▶ **To do**
Your task is to transcribe the data in full.

** Start Material provided **

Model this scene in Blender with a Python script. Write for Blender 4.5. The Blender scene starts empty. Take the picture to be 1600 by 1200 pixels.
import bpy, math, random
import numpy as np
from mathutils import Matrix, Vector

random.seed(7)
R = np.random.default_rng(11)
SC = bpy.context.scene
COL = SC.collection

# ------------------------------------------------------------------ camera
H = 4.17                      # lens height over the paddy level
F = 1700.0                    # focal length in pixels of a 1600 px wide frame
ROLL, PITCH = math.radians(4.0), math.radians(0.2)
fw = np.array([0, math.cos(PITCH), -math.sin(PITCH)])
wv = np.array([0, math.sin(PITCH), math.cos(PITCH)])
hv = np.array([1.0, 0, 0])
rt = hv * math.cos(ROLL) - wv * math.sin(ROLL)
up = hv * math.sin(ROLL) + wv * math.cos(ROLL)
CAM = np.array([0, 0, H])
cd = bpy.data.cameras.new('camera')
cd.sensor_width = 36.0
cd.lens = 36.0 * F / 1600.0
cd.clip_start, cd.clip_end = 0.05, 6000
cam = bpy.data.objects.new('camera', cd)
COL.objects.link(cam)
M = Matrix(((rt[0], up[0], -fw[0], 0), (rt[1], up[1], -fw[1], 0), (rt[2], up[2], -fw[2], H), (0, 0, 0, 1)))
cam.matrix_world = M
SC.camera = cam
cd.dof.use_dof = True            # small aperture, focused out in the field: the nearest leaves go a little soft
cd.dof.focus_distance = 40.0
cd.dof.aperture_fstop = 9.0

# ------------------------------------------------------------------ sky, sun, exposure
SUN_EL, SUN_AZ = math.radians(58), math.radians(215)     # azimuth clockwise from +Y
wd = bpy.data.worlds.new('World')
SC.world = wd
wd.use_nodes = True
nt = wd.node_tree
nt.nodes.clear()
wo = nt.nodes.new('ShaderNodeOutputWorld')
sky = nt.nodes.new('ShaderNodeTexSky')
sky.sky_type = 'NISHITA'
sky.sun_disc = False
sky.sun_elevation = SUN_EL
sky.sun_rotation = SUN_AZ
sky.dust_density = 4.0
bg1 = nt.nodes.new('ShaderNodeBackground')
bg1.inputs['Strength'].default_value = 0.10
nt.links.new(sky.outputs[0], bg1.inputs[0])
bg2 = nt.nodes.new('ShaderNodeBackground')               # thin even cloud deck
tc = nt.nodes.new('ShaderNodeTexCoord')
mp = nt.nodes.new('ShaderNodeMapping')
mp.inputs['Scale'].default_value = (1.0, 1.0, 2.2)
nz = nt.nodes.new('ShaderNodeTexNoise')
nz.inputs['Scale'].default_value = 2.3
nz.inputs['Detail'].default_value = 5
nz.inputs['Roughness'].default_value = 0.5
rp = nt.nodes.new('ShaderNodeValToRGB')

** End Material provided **

▶ **Exercise output**
Model this scene in Blender with a Python script. Write for Blender 4.5. The Blender scene starts empty. Take the picture to be 1600 by 1200 pixels.
import bpy, math, random
import numpy as np
from mathutils import Matrix, Vector

random.seed(7)
R = np.random.default_rng(11)
SC = bpy.context.scene
COL = SC.collection

# ------------------------------------------------------------------ camera
H = 4.17                      # lens height over the paddy level
F = 1700.0                    # focal length in pixels of a 1600 px wide frame
ROLL, PITCH = math.radians(4.0), math.radians(0.2)
fw = np.array([0, math.cos(PITCH), -math.sin(PITCH)])
wv = np.array([0, math.sin(PITCH), math.cos(PITCH)])
hv = np.array([1.0, 0, 0])
rt = hv * math.cos(ROLL) - wv * math.sin(ROLL)
up = hv * math.sin(ROLL) + wv * math.cos(ROLL)
CAM = np.array([0, 0, H])
cd = bpy.data.cameras.new('camera')
cd.sensor_width = 36.0
cd.lens = 36.0 * F / 1600.0
cd.clip_start, cd.clip_end = 0.05, 6000
cam = bpy.data.objects.new('camera', cd)
COL.objects.link(cam)
M = Matrix(((rt[0], up[0], -fw[0], 0), (rt[1], up[1], -fw[1], 0), (rt[2], up[2], -fw[2], H), (0, 0, 0, 1)))
cam.matrix_world = M
SC.camera = cam
cd.dof.use_dof = True            # small aperture, focused out in the field: the nearest leaves go a little soft
cd.dof.focus_distance = 40.0
cd.dof.aperture_fstop = 9.0

# ------------------------------------------------------------------ sky, sun, exposure
SUN_EL, SUN_AZ = math.radians(58), math.radians(215)     # azimuth clockwise from +Y
wd = bpy.data.worlds.new('World')
SC.world = wd
wd.use_nodes = True
nt = wd.node_tree
nt.nodes.clear()
wo = nt.nodes.new('ShaderNodeOutputWorld')
sky = nt.nodes.new('ShaderNodeTexSky')
sky.sky_type = 'NISHITA'
sky.sun_disc = False
sky.sun_elevation = SUN_EL
sky.sun_rotation = SUN_AZ
sky.dust_density = 4.0
bg1 = nt.nodes.new('ShaderNodeBackground')
bg1.inputs['Strength'].default_value = 0.10
nt.links.new(sky.outputs[0], bg1.inputs[0])
bg2 = nt.nodes.new('ShaderNodeBackground')               # thin even cloud deck
tc = nt.nodes.new('ShaderNodeTexCoord')
mp = nt.nodes.new('ShaderNodeMapping')
mp.inputs['Scale'].default_value = (1.0, 1.0, 2.2)
nz = nt.nodes.new('ShaderNodeTexNoise')
nz.inputs['Scale'].default_value = 2.3
nz.inputs['Detail'].default_value = 5
nz.inputs['Roughness'].default_value = 0.5
rp = nt.nodes.new('ShaderNodeValToRGB')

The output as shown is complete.